Jan 9, 2011

Orthogonality

There are some overarching ideas from math that seem to make their way into my everyday life. Orthogonality is one of the newer ones. I've come to appreciate it more recently, seeing it in so many different aspects in so many different areas and applications.

Most engineers and scientists use the term to refer solely to vectors, while the use can be extended to many different types of mathematical objects. The idea however is a very broad one. Parts of code for example can be orthogonal. If changing one part doesn't affect the other parts, this is intuitively like orthogonal vectors. Part of good software design is then a kind of orthogonalization. ( My spell check keeps on warning me "orthogonalization" is technical jargon, but I can't seem to find a suitable expression for it in normal English. )

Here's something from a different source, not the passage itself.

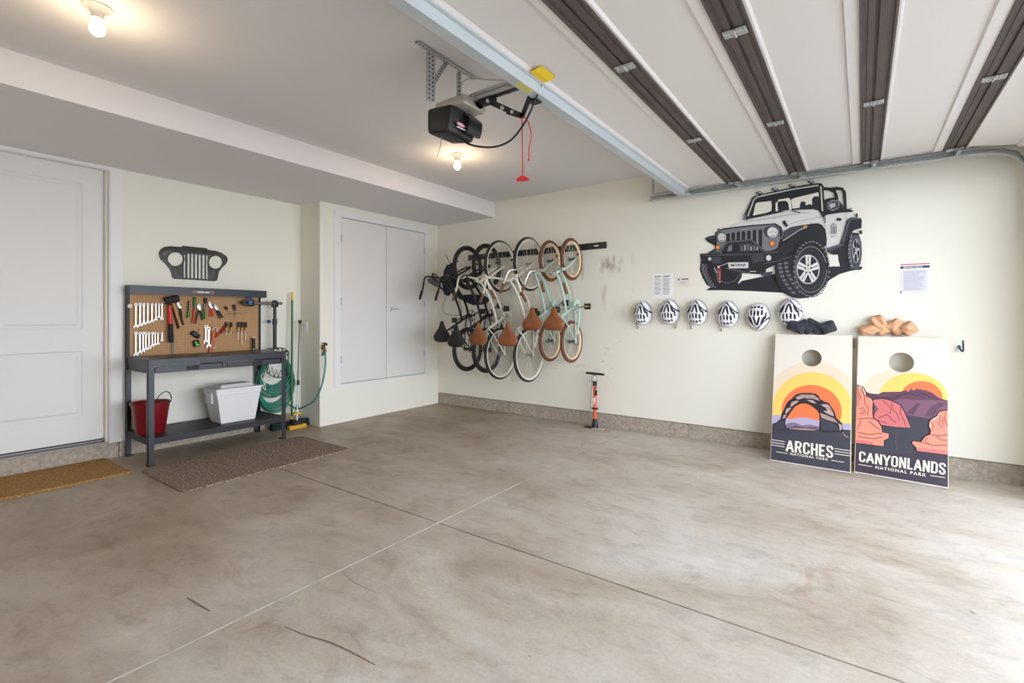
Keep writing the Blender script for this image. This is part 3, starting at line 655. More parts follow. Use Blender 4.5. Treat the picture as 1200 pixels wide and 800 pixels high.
for ya, yb in ((BY0 + 0.052, ym - 0.024), (ym + 0.024, BY1 - 0.052)):
    d = MB().box(BX0 + 0.1, BX1 - 0.016, ya + 0.008, yb - 0.008, WT - 0.118, WT - 0.112).box(BX0 + 0.1, BX1 - 0.016, ya + 0.008, ya + 0.011, WT - 0.118, WT - 0.078).box(BX0 + 0.1, BX1 - 0.016, yb - 0.011, yb - 0.008, WT - 0.118, WT - 0.078).bbox(BX1 - 0.020, BX1 - 0.009, ya, yb, WT - 0.126, WT - 0.072, 0.002).build('drawer', M_bench, wb)
    yc = (ya + yb) / 2 + 0.02
    h = MB(); h.bbox(BX1 - 0.009, BX1 - 0.004, yc - 0.05, yc + 0.05, WT - 0.118, WT - 0.082, 0.002); h.tube(catmull([(BX1 - 0.006, yc - 0.045, WT - 0.088), (BX1 + 0.008, yc - 0.035, WT - 0.092), (BX1 + 0.012, yc, WT - 0.095), (BX1 + 0.008, yc + 0.035, WT - 0.092), (BX1 - 0.006, yc + 0.045, WT - 0.088)], 4), 0.005, 8)
    h.build('handle', M_blackp, d, smooth=True)
# pegboard with uprights and top cap
PX = -0.365; PT = 1.60
def peg_material():
    m = bpy.data.materials.new('pegboard'); m.use_nodes = True; nt = m.node_tree; b = nt.nodes['Principled BSDF']; b.inputs['Roughness'].default_value = 0.75
    tc = nt.nodes.new('ShaderNodeTexCoord'); sp = nt.nodes.new('ShaderNodeSeparateXYZ'); nt.links.new(tc.outputs['Object'], sp.inputs[0])
    def M_(op, a, bb):
        n = nt.nodes.new('ShaderNodeMath'); n.operation = op
        for i, v in enumerate((a, bb)):
            if isinstance(v, (int, float)): n.inputs[i].default_value = v
            else: nt.links.new(v, n.inputs[i])
        return n.outputs[0]
    fy = M_('SUBTRACT', M_('FRACT', M_('MULTIPLY', sp.outputs[1], 39.37), 0), 0.5); fz = M_('SUBTRACT', M_('FRACT', M_('MULTIPLY', sp.outputs[2], 39.37), 0), 0.5)
    r = M_('ADD', M_('MULTIPLY', fy, fy), M_('MULTIPLY', fz, fz)); hole = M_('LESS_THAN', r, 0.02)
    n = nt.nodes.new('ShaderNodeTexNoise'); n.inputs['Scale'].default_value = 20; nt.links.new(tc.outputs['Object'], n.inputs['Vector'])
    rp = nt.nodes.new('ShaderNodeValToRGB'); rp.color_ramp.elements[0].color = lin((176, 134, 92)); rp.color_ramp.elements[1].color = lin((190, 148, 104)); nt.links.new(n.outputs['Fac'], rp.inputs[0])
    x = nt.nodes.new('ShaderNodeMix'); x.data_type = 'RGBA'; nt.links.new(hole, x.inputs[0]); nt.links.new(rp.outputs[0], x.inputs[6]); x.inputs[7].default_value = lin((92, 66, 42)); nt.links.new(x.outputs[2], b.inputs['Base Color'])
    return m
MB().box(PX - 0.006, PX, BY0 + 0.01, BY1 - 0.01, WT - 0.02, PT - 0.03).build('pegboard', peg_material(), wb)
for y, s in ((BY0, 1), (BY1, -1)):
    b = MB(); b.box(BX0 - 0.002, PX + 0.012, y, y + s * 0.003, WT - 0.06, PT); b.box(PX + 0.001, PX + 0.004, y, y + s * 0.022, WT - 0.004, PT - 0.05); b.box(BX0 - 0.003, BX0, y, y + s * 0.04, WT - 0.06, PT)
    for z in (1.0, 1.05, 1.25, 1.5): b.cyl((PX - 0.015, y - s * 0.001, z), (PX - 0.015, y, z), 0.004, n=8)
    b.build('upright', M_benchd, wb)
b = MB(); xc = PX + 0.085; b.box(BX0, xc, BY0 - 0.002, BY1 + 0.03, PT, PT + 0.003); b.box(xc - 0.003, xc, BY0 + 0.001, BY1 + 0.03, PT - 0.075, PT + 0.001); b.box(BX0, xc, BY0 - 0.002, BY0 + 0.001, PT - 0.08, PT + 0.001); b.box(BX0, xc, BY1 + 0.027, BY1 + 0.03, PT - 0.075, PT + 0.001)
cap = b.build('top_cap', M_bench, wb)
lb = ((226, 0), (250, 0)); ya, yb = onx(226.5, 341, xc).y, onx(250.5, 343, xc).y
a = Art(lambda u, v, d: (xc + 0.0004 + d, ya + (yb - ya) * u, PT - 0.028 - v * 0.024))
a.poly(mat('badge_tan', (176, 150, 135), 0.6), [(0, 0), (1, 0), (1, 1), (0, 1)]); a.poly(mat('badge_grey', (96, 88, 84), 0.6), [(0.04, 0.1), (0.96, 0.1), (0.96, 0.9), (0.04, 0.9)]); a.poly(M_paper, [(0.2, 0.3), (0.52, 0.3), (0.52, 0.72), (0.2, 0.72)]); a.poly(M_paper, [(0.56, 0.3), (0.78, 0.3), (0.78, 0.72), (0.56, 0.72)])
a.poly(mat('badge_red', (190, 70, 55), 0.6), [(0.06, 0.25), (0.15, 0.25), (0.15, 0.75), (0.06, 0.75)]); a.poly(MATS['badge_red'], [(0.83, 0.25), (0.93, 0.25), (0.93, 0.75), (0.83, 0.75)])
a.mb.build('badge', None, cap)

# ------------------------------------------------------------------ hand tools on the pegboard (pixel of the crop -> board)
def pg(cx, cy, off=0.02): return onx(130 + cx / 5.333, 270 + cy / 5.333, PX + off)
def combo_wrench(L, wd):
    # ring end at the top (origin), open jaw at the bottom; in the plane y/z
    k = wd; out = []
    ring = [(math.cos(a) * k * 0.55, math.sin(a) * k * 0.55) for a in [math.radians(-55 + i * (290 / 14)) for i in range(15)]]
    sh = k * 0.24; pts = list(ring) + [(-sh, -k * 0.8), (-sh, -L + k * 1.0)]
    j = k * 0.72; cy = -L + k * 0.35
    pts += [(-j, cy + k * 0.25), (-j * 1.02, cy - k * 0.3), (-j * 0.55, cy - k * 0.72), (-j * 0.42, cy - k * 0.2), (-j * 0.25, cy + k * 0.12), (j * 0.25, cy + k * 0.12), (j * 0.42, cy - k * 0.12), (j * 0.75, cy - k * 0.55), (j * 1.05, cy - k * 0.1), (j * 0.9, cy + k * 0.35), (sh, -L + k * 1.0), (sh, -k * 0.8)]
    hole = [(math.cos(a) * k * 0.36, math.sin(a) * k * 0.36) for a in [2 * PI * i / 12 for i in range(12)]]
    return curve2mesh([pts, hole], 0.0035)
def put_flat(name, vf, m, P, ang=0, parent=None, depth=0.0):
    vs, fs = vf; ca, sa = math.cos(ang), math.sin(ang); b = MB(); b.use(m)
    b.add([(P.x + v[2] + depth, P.y + v[0] * ca - v[1] * sa, P.z + v[0] * sa + v[1] * ca) for v in vs], fs); return b
def hook(b, P): b.tube([(PX + 0.001, P.y, P.z + 0.012), (PX + 0.02, P.y, P.z + 0.012), (PX + 0.032, P.y, P.z + 0.014), (PX + 0.034, P.y, P.z + 0.022)], 0.0018, 6)
M_wrn = mat('wrench_steel', (186, 185, 182), 0.32, 0.6)
rows = [('upper', [155, 182, 205, 230, 256, 280, 300, 318], 462, [606, 598, 588, 580, 572, 562, 545, 556], 'wrenches on the upper pegboard row'),
        ('lower', [155, 180, 200, 217, 237, 258, 275, 293, 318], 642, [782, 768, 760, 748, 740, 726, 718, 712, 690], 'wrenches on the lower pegboard row')]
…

Analysis is best done by breaking a complicated thing into orthogonal components. This is often an assumed fact. It is clearly intuitive in linear algebra. It is not so clear when it comes to Legendre polynomials for example where it appears to a student that we are adding complexity to make orthogonality. It is not so clear that this makes the computation easier. The best example of the perils of poorly orthogonalized systems might come from statistical modeling in the form of Multicollinearity. A multicollinear model is nothing more than a statistical model whose variables are not well orthogonalized. Multicollinearity is an cause of poor statistical model design in the same way that strongly linked objects are a cause of poor program design.